Being an Informed Consumer

The foundation of working effectively with contracts is being an informed consumer of contract language—knowing how to say clearly, concisely, and consistently whatever you want to say. Without that, you’re doomed to floundering.

The path to being an informed consumer of contract language runs through my book A Manual of Style for Contract Drafting. It’s the only source of a comprehensive set of guidelines for clear contract language. It gives the conventional wisdom a sound thrashing, but no one has attempted to debunk it. One reason is that anyone looking to take me on would have to do some serious work. Another reason is that I’m right—the choices I present aren’t complicated. (See this 2020 blog post for more about that.)

Handling the What-to-Say Part

Beyond knowing how to say in a contract whatever you want to say looms the challenge of what to say. You have to understand deal points and the various ways to address them and how they relate to your company’s (or your client’s) needs. Currently there’s no easy way to achieve that, other than seeking advice from those more experienced than you and rooting through commentary, doing your best to distinguish between what makes sense and flawed conventional wisdom.

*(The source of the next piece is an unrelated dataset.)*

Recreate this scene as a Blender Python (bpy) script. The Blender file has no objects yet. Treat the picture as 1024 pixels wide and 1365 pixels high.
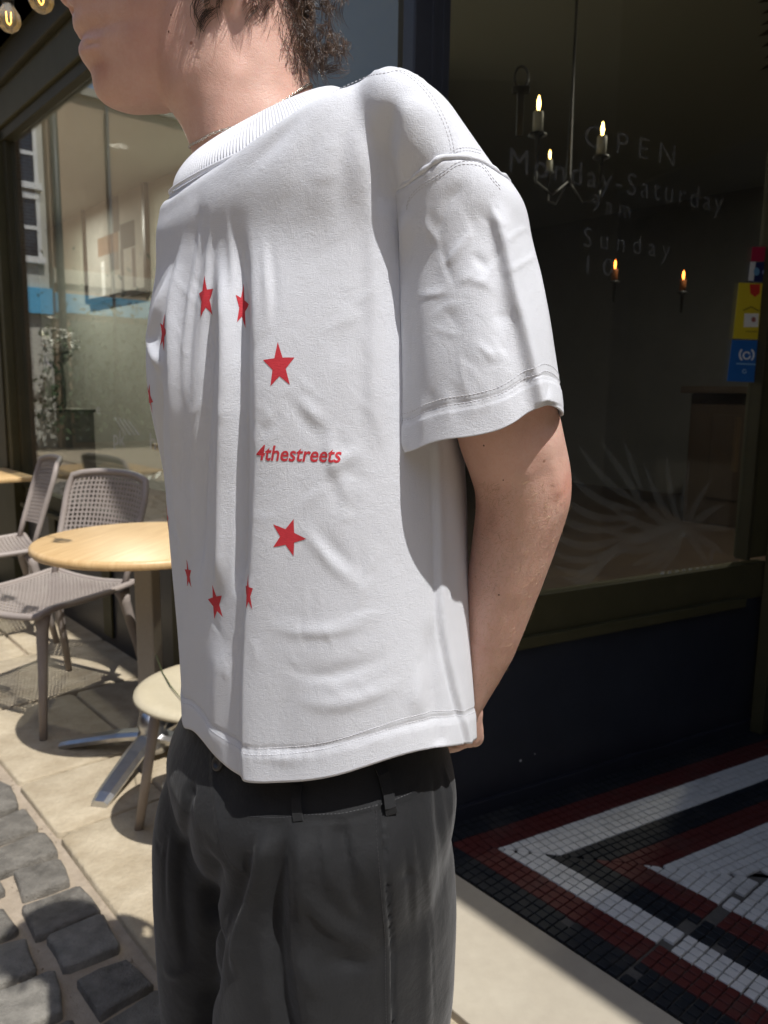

You also have to understand the administration and dispute-resolution aspects of contracts. They’re addressed in what’s commonly called “boilerplate”—the miscellaneous provisions you find at the back of most contracts. Few have the time or inclination to give boilerplate much thought. And the commentary is a mish-mash. (Go here for links to my materials on boilerplate.)

Building an Effective Process

For an organization’s contracting to make sense, you can’t just rely on having individuals who understand what to say in contracts and how to say it. That’s because contracting requires a centralized process.

The process could be a bad one, such that it’s in the grip of inertia and relies on improvised assessments by individuals. Or it could rely on objective standards, instead of conventional wisdom. It could purge perverse incentives, such as the urge to make things seem more complicated than they are. It could adopt reasonable positions, to get deals done faster. It could use automation thoughtfully. And it could use data to inform its decisions.

If you want to achieve the latter kind of process, I recommend you follow the recommendations Alex Hamilton makes in Sign Here: The Enterprise Guide to Closing Contracts Quickly. (I blurbed it.) This sort of change isn’t easy—you won’t achieve it unless you’re willing to make a concerted break with whatever your process has been.

Civic Virtue

When you’re in control of what a contract says and how it says it, and when you work on contracts as part of a thought-out and standardized process, you’re spared the randomness, confusion, stress, and wheel-spinning that’s a feature of the traditional contracts process. So your work with contracts is easier.

It should also be more gratifying. An orderly process is a civic virtue—it allows us to work together for our collective benefit. We get a modest sense of lives shared. At a time when civic virtue is under attack, that’s not nothing. Yes, contracts are a tiny part of society, but you do your part and hope others do theirs.